Inschriftenkatalog: Die Inschriften der Stadt Halle an der Saale

Katalogartikel in chronologischer Reihenfolge.

DI 85: Halle/Saale (2012)

Nr. 21 Moritzkirche um 1416 (?)

Beschreibung

Skulptur einer Schmerzensmutter aus Sandstein, heute an der Nordostseite des nördlichen Nebenchores aufgestellt. Ein in schweren Falten fallender Mantel verhüllt die Figur und ist auch über das in Trauer gesenkte Haupt gezogen. Die Trauernde hat den Mantel mit beiden Händen vor der Brust zusammengerafft und zum Gesicht geführt, um die Tränen zu trocknen. Hinter dem Kopf befindet sich ein runder, mit konzentrischen Kanneluren versehener Nimbus. An dem hohen fünfseitigen Sockel ein Meistervermerk eingehauen und eine gestückelte Schlange in flachem Relief abgebildet. Der Sockel beschädigt; Fassungsreste.

Maße: H.: 217 cm; B.: 60 cm; T.: 35 cm; Bu.: 4 cm.

Schriftart(en): Gotische Minuskel mit Versal der gotischen Majuskel.

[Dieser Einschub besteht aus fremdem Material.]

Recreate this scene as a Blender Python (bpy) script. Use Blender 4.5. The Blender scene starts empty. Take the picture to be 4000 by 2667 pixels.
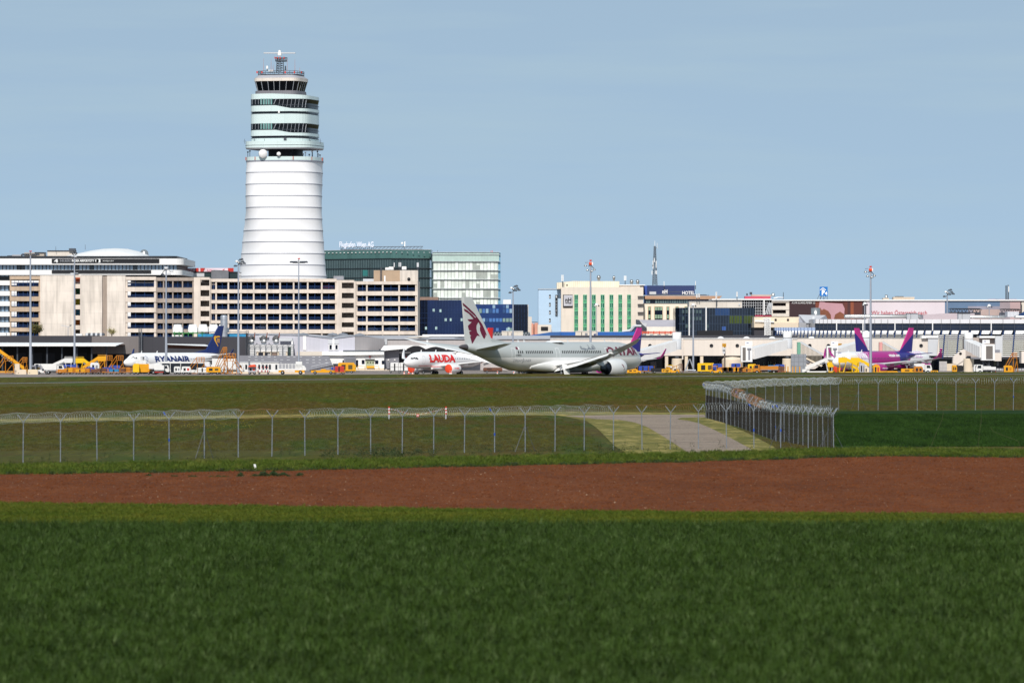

  1. Conra[dus · me · f]ecit ·

Übersetzung:

Conrad hat mich gemacht.

Kommentar

Die ergreifende Skulptur gehört zu einer Gruppe von fünf signierten Bildhauerarbeiten Conrads von Einbeck (Nr. 19, 20, 23, 24),1) von denen drei auch datiert sind. Das Marienbild entstand vermutlich als Pendant zu dem Schmerzensmann, der inschriftlich auf 1416 datiert ist (Nr. 20). Die Schmerzensmutter entsprang dem Bedürfnis der Passionsmystik nach Verbildlichung der mitleidenden Gottesmutter. Ihre Gegenüberstellung zum Schmerzensmann steht in der Tradition des Dialogs zwischen Jesus und seiner Mutter auf dem Kreuzweg. Einzeldarstellungen der Maria sind allerdings selten.2) Der hier gewählte ikonographische Typus erinnert sehr an die Marienbilder der Kreuzigungsgruppen.3) Die Abbildung einer zertretenen Schlange am Sockel der Figur geht vielleicht auf einen Passus im Speculum humanae salvationis zurück, in dem es in Anlehnung an PsG 90,13 heißt, „super aspidem et basiliscum, tu, Maria, ambulabis“.4)

Anmerkungen

  1. Zu C. v. Einbeck s. Nr. 13. Zur vorliegenden Skulptur s. auch Michael Stuhr, in: Katalog Köln 2, 1978, S. 575 f.
  2. Vgl. LdK 6, 1996, S. 495–497.
  3. Gerstenberg 1929, S. 10 meint sogar, daß die Figur „von einer Kreuzgruppe allein übrig geblieben“ sei.
  4. Vgl. Schadendorf 1953, S. 102.

Nachweise

  1. Schubart 1662, fol. E1r.
  2. Olearius 1667, S. 196.
  3. Dreyhaupt 1, 1749, S. 1085.
  4. Büsching 1819, S. 391.
  5. Heydemann 1882, Sp. 21.
  6. BKD Prov. Sachsen NF 1, S. 134.
  7. Gerstenberg 1929, S. 11.
  8. Schadendorf 1953, S. 85.
  9. Schadendorf 1963, S. 36 (unvollständig).
  10. Soffner 1994, S. 18 (unvollständig).
  11. Bartusch 1998, S. 87 (Nr. 5).

Zitierhinweis:
DI 85, Halle/Saale, Nr. 21 (Franz Jäger), in: www.inschriften.net, urn:nbn:de:0238-di085l004k0002102.